The Nature of Price Action

BarrosViews: The Nature of Price Action

I was listening to an interview of S James Gates Jr. During the interview he said (more or less): “Many believe science is about truth; that is a misconception. Science is about providing the best possible explanation of what we observe”. The assumption is the explanation is based on the current state of our knowledge. As our knowledge increases and is refined so too does our explanation vary and change.

This ideas resonates strongly with me. It is an apt, fundamental explanation of how I trade the markets. I carry in my head a model of how the market (price action) behaves. I call this model the Tubbs Model after Frank Tubbs, not because he created it (he probably did not) but because I first saw it in his Tubbs’ Stock Market Correspondence Lessons.

Figure 1 shows the model.
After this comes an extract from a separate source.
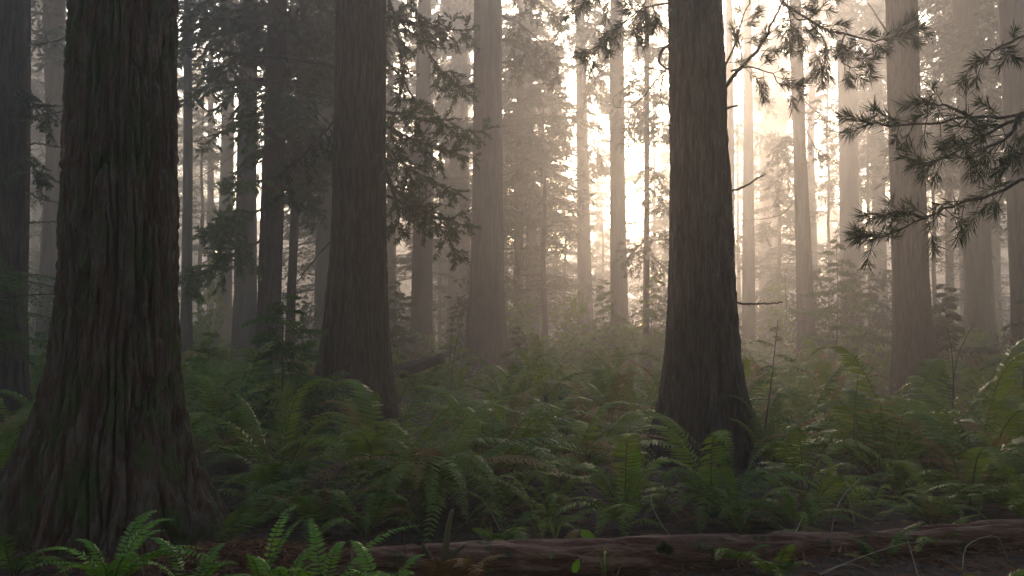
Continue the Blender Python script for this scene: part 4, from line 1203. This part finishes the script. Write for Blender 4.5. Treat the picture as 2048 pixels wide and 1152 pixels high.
# ------------------------------------------------------------------ haze
HAZE_D, HAZE_G = 0.0066, 0.81
mb = MB()
x0, x1, y0, y1, z0, z1 = -152, 152, -27, 228, -2.2, 34
mb.add([(x0, y0, z0), (x1, y0, z0), (x1, y1, z0), (x0, y1, z0), (x0, y0, z1), (x1, y0, z1), (x1, y1, z1), (x0, y1, z1)],
       [[0, 3, 2, 1], [4, 5, 6, 7], [0, 1, 5, 4], [1, 2, 6, 5], [2, 3, 7, 6], [3, 0, 4, 7]])
hm = bpy.data.materials.new('haze'); hm.use_nodes = True
nt = hm.node_tree; nt.nodes.remove(nt.nodes['Principled BSDF'])
pv = nt.nodes.new('ShaderNodeVolumePrincipled')
pv.inputs['Color'].default_value = (.95, .92, .905, 1); pv.inputs['Density'].default_value = HAZE_D
pv.inputs['Anisotropy'].default_value = HAZE_G; pv.inputs['Density Attribute'].default_value = ''
nt.links.new(pv.outputs[0], nt.nodes['Material Output'].inputs['Volume'])
hz = mb.obj('haze', hm); tag(hz, 'morning mist filling the forest', 'haze', kind='stuff')

# ------------------------------------------------------------------ light
sd = at(1228, 200, 100.0) - CAM
sd /= np.linalg.norm(sd)
elev = math.asin(sd[2]); azim = math.atan2(sd[0], sd[1])
w = bpy.data.worlds.new('World'); SC.world = w; w.use_nodes = True
nt = w.node_tree
sky = nt.nodes.new('ShaderNodeTexSky'); sky.sky_type = 'NISHITA'; sky.sun_disc = False
sky.sun_elevation = elev; sky.sun_rotation = azim; sky.air_density = 1.0; sky.dust_density = 1.5
nt.links.new(sky.outputs[0], nt.nodes['Background'].inputs['Color'])
nt.nodes['Background'].inputs['Strength'].default_value = 0.15
sl = bpy.data.lights.new('sun', 'SUN'); sl.energy = 1.5; sl.angle = R(10.0); sl.color = (1.0, .74, .53)
so = bpy.data.objects.new('sun', sl); C.objects.link(so)
from mathutils import Vector
so.rotation_euler = Vector(tuple(sd)).to_track_quat('Z', 'Y').to_euler()
so.location = (0, 0, 60)

# ------------------------------------------------------------------ camera and render
cd = bpy.data.cameras.new('camera'); cd.lens = 35; cd.sensor_width = 36; cd.clip_end = 1000; cd.clip_start = .05
co = bpy.data.objects.new('camera', cd); C.objects.link(co)
co.location = tuple(CAM); co.rotation_euler = (math.pi / 2 + PITCH, 0, 0)
SC.camera = co
SC.view_settings.view_transform = 'Standard'; SC.view_settings.look = 'None'; SC.view_settings.gamma = 1
SC.view_settings.exposure = 1.7
cy = SC.cycles
cy.use_denoising = True
cy.max_bounces = 8; cy.diffuse_bounces = 3; cy.glossy_bounces = 2; cy.transmission_bounces = 3; cy.volume_bounces = 2; cy.transparent_max_bounces = 8
cy.sample_clamp_indirect = 4.0
cy.use_adaptive_sampling = False
SC.render.use_persistent_data = False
It is my believe that, so far as trading strategy is concerned, everything we need to know is contained in the model. The model itself is based on a number of critical ideas that found their best expression in Pete Steidlmayer’s Market Profile:

  1. That the market is  an auction process. This means that under normal conditions, we seek to sell highs and buy lows; and under exceptional circumstances, we buy new highs, sell new lows. This means that the market must go too high to have gone high enough and too low to have gone low enough.
  2. That the main purpose of the market is to be efficient. And the best expression of efficiency is the bell curve. The bell curve in the markets is found in congestion. Thus the main purpose of the market is  to seek congestion.
  3. The second purpose of  the market is to facilitate trade i.e. the market will do what is necessary to generate the maximum participation. Hence the relationship between volume, range and direction provides a reasonable indication whether a market is likely to continue or change its current direction.
  4. Finally, it is the context i.e. the current dominant structure that defines and gives meaning to the patterns we seek to exploit for profit. For example, in a sideways market, a lack of volume and range in the middle of congestion is different to a lack of volume and range in upmoves in an uptrend that has been in place for sometime.